Review: Jeeves and Wooster – Perfect Nonsense (aka Jeeves and Wooster the play) at the Duke of York’s

Matthew Macfadyen as Jeeves, Stephen Mangan as Wooster

Matthew Macfadyen as Jeeves, Stephen Mangan as Wooster

“There are moments, Jeeves, when one asks oneself, ‘Do trousers matter?'” “The mood will pass, sir.”

Theatrical ambition takes many shapes but producing the perfect unrepetant frivolity could well be the most daunting (and one could argue the most honourable) undertaking. Director Sean Foley and writers Robert and David Goodale don’t shy away from the challenge and they declare their intentions right from the start: adapting P G Woodehouse’s The Code of the Woosters for the stage, they call it “Jeeves and Wooster in Perfect Nonsense”. And you know what? It may well be. That’s high praise from me.

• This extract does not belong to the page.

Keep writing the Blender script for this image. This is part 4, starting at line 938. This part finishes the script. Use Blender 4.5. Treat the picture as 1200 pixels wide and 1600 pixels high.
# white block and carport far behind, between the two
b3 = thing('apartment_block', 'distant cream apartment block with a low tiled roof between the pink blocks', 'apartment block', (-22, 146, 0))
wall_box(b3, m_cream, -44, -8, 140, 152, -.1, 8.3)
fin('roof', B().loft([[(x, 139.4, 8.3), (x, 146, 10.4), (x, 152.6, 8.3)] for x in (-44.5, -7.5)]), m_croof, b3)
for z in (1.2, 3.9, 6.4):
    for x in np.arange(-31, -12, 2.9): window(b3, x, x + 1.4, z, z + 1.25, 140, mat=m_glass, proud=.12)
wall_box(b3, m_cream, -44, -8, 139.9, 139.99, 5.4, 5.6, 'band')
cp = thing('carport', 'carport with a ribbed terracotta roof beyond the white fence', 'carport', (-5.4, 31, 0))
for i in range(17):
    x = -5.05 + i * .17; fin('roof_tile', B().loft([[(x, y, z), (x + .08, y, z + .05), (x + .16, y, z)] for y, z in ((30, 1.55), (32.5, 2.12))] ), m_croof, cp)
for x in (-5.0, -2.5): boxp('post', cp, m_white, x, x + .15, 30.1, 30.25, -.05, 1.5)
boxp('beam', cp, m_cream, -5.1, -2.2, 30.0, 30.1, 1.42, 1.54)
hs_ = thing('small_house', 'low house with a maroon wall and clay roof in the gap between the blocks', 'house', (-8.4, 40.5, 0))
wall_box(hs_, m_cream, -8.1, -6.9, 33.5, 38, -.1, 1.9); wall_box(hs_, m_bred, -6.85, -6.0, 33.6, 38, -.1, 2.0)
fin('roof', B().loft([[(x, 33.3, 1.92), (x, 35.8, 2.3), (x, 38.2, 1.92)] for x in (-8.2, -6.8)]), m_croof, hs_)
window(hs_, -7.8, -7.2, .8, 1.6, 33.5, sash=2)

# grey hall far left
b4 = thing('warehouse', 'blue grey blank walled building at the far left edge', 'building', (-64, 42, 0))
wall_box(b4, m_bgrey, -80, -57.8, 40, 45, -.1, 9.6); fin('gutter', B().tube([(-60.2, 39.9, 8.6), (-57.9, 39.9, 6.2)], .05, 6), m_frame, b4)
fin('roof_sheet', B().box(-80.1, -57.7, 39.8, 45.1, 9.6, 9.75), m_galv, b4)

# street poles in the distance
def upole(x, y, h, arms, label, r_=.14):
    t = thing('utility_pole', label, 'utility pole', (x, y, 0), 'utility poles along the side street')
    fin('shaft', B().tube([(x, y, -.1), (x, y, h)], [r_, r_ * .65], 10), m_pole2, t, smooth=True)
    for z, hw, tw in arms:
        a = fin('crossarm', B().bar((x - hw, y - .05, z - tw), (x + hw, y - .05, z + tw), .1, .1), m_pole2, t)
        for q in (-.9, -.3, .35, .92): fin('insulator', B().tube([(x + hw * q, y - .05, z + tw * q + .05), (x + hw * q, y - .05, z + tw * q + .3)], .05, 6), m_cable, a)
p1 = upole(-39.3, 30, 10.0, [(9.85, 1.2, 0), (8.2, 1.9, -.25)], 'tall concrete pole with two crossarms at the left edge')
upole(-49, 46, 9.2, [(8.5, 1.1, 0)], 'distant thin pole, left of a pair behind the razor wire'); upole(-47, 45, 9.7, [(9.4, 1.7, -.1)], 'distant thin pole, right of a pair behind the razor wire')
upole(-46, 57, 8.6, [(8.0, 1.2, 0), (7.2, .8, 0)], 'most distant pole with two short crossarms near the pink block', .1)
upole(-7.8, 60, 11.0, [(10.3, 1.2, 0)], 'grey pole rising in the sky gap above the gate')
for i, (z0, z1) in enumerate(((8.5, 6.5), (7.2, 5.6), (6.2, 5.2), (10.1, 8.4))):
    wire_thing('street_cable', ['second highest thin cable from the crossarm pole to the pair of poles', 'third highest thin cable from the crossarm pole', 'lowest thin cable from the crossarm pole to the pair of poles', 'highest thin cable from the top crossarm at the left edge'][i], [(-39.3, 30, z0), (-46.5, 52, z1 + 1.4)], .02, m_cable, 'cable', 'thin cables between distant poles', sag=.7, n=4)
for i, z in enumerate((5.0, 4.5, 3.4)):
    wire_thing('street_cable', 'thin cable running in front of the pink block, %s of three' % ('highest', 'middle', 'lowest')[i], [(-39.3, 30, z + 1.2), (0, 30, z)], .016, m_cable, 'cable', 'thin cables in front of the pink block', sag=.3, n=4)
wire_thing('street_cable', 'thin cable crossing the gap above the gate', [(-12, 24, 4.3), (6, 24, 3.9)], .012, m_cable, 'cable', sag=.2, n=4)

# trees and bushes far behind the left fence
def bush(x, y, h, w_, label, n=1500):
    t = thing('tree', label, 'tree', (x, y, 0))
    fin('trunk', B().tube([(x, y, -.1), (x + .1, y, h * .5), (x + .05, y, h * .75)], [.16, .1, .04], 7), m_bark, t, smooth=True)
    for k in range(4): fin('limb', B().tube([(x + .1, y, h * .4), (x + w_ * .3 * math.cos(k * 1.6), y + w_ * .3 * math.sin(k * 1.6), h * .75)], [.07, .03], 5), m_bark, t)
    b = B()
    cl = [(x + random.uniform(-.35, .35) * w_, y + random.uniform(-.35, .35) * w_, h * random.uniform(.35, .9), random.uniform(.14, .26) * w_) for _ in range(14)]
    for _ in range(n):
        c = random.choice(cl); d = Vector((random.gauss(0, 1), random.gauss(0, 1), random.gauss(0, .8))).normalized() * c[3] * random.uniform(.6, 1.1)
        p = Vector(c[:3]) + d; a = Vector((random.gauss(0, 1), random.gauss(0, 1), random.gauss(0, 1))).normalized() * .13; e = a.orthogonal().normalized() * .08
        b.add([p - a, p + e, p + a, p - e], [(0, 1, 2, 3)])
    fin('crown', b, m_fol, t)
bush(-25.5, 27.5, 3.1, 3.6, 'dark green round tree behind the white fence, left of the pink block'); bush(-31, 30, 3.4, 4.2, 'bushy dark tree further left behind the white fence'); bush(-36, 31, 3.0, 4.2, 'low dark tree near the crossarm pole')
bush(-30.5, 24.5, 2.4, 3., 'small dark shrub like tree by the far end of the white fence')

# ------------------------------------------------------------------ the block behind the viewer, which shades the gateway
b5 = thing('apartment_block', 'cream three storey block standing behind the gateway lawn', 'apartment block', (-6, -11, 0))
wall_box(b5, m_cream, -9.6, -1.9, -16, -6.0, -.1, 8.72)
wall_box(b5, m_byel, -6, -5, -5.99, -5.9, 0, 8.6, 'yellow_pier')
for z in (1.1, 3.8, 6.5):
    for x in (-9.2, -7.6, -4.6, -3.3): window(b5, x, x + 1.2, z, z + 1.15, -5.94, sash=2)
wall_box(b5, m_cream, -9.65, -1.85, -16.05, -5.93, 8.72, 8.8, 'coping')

The plot of the book remains largely intact but the conceit of the production finds Wooster putting a play up himself in order to tell the story. This allows for theatrical playfulness to bubble up to the surface. Expectations are challenged, subtle dynamics unsettled, props and scenery manipulated to reveal, hide and distract from the artifice. This is the second time this year when a production teases the notion of the same person playing two characters while both characters appear in the story at the same time. (The Trelawny of the Wells at the Donmar played in the same sandbox earlier in the year).